Entre las once economías avanzadas que tuvieron crisis financieras graves entre 2007 y 2009, sólo Grecia padeció una depresión más profunda y prolongada. Grecia e Italia eran las dos economías con mayor carga de deuda al comienzo de la crisis (109% y 102% del PIB), por lo que estaban mal preparadas para enfrentar perturbaciones adversas importantes. Desde el estallido de la crisis hace diez años, el estancamiento económico y costosas debilidades del sistema bancario agravaron el endeudamiento, pese a una década de tipos de interés excepcionalmente bajos.
Grecia ya enfrentó más de un “evento crediticio”, y aunque Italia ya tuvo un par de encuentros cercanos con el peligro, la primavera italiana de 2018 está resultando el episodio más tumultuoso hasta ahora. Es probable que el verano sea peor y deje a Italia más cerca de una crisis de deuda soberana.
En las apariencias, la deuda pública general parece haberse estabilizado desde 2013 en cerca del 130% del PIB. Pero esta “estabilidad” es engañosa. La deuda pública general no lo dice todo sobre Italia (incluso dejando a un lado las deudas privadas y otro incremento reciente de los préstamos bancarios morosos, difícil herencia de la crisis financiera).

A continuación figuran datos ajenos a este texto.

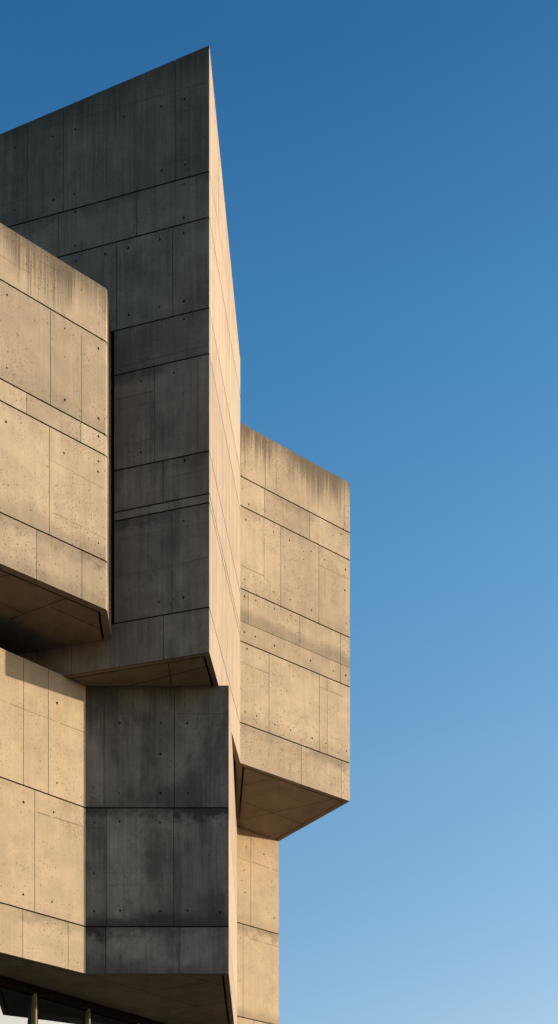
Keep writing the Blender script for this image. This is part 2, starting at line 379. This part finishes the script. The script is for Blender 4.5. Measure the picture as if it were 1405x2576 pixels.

Al evaluar el riesgo soberano de Italia, a la deuda pública general hay que sumarle la deuda del banco central. Los últimos datos disponibles (hasta marzo) muestran que esos saldos agregan un 26% al cociente deuda pública/PIB. Muchos inversores están deshaciéndose de activos italianos, y la fuga de capitales que indican los datos más recientes aparecerá inevitablemente como un agujero todavía más grande. Es una deuda que, a diferencia de la deuda italiana anterior a la adopción del euro en 1999, no se puede diluir con inflación. En tal sentido, se parece a las deudas denominadas en dólares de los mercados emergentes: o se devuelve o se reestructura.

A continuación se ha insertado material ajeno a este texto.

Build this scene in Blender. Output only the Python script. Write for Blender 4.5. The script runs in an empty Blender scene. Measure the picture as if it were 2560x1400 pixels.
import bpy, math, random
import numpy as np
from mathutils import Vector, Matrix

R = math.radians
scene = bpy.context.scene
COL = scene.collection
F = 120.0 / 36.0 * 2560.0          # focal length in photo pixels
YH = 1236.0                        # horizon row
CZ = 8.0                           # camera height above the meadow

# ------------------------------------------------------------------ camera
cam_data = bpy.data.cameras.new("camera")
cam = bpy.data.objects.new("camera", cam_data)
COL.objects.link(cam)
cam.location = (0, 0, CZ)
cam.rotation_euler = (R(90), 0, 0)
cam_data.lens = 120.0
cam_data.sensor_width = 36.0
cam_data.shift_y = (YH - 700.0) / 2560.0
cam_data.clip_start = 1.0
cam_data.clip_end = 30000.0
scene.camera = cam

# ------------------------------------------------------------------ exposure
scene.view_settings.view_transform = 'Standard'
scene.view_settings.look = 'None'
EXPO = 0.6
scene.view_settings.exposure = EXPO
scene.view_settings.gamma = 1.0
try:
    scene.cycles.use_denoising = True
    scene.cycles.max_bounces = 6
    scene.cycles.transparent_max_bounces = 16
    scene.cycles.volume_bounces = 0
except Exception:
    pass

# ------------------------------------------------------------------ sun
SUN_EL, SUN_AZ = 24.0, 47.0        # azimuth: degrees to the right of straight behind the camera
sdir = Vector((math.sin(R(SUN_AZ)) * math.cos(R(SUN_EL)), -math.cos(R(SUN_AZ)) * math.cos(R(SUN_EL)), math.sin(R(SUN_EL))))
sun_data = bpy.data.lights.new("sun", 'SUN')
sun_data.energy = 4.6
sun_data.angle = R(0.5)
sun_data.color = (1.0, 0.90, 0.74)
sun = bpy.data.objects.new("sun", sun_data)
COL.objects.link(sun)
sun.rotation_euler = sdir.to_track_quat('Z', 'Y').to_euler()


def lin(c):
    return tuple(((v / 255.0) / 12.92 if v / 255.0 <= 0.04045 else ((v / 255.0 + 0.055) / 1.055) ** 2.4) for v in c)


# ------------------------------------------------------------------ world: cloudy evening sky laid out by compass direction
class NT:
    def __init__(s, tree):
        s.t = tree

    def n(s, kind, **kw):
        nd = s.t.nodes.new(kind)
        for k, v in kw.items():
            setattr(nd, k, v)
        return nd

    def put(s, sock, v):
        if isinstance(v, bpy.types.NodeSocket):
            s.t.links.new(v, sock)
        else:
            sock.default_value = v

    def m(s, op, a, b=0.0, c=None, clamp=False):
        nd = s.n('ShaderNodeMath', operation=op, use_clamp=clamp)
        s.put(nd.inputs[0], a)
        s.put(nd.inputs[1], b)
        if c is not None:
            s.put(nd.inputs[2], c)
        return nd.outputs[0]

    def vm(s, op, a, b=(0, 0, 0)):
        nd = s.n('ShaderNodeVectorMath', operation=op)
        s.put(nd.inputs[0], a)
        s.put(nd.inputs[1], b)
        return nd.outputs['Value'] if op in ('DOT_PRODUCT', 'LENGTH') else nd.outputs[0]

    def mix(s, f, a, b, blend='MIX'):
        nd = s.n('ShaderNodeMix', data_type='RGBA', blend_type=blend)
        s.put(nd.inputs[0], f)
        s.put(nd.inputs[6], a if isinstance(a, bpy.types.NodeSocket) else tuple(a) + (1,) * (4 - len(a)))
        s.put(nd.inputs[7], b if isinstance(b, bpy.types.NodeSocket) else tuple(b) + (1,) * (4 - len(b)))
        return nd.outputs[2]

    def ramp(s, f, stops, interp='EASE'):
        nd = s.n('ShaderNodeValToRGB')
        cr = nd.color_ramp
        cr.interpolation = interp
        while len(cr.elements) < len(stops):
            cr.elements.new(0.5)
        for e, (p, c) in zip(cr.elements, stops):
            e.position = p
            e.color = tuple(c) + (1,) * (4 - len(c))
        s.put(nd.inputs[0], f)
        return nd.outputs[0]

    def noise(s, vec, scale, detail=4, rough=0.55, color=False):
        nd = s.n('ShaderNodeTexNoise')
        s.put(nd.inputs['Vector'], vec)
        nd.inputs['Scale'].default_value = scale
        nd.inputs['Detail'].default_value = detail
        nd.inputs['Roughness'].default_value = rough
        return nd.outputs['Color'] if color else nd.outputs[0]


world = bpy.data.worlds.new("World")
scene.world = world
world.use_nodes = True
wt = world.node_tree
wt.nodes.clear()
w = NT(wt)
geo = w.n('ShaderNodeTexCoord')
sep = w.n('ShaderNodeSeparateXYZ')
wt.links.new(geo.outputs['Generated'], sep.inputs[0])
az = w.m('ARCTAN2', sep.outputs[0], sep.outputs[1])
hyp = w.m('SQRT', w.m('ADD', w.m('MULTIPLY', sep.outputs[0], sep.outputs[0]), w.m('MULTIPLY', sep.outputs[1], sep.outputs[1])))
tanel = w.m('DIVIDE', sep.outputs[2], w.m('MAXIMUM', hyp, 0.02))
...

Una grave incertidumbre en un contexto de crecimiento crónicamente lento y deuda soberana en torno del 160% del PIB alcanza para activar una crisis de deuda. A esto se le suma la retórica populista que, con propuestas de introducir una cuasimoneda o pagarés de pequeña denominación (probablemente para financiar ambiciosos planes de gasto y un déficit fiscal mayor) y no honrar la deuda del Banco de Italia, echa más leña al fuego.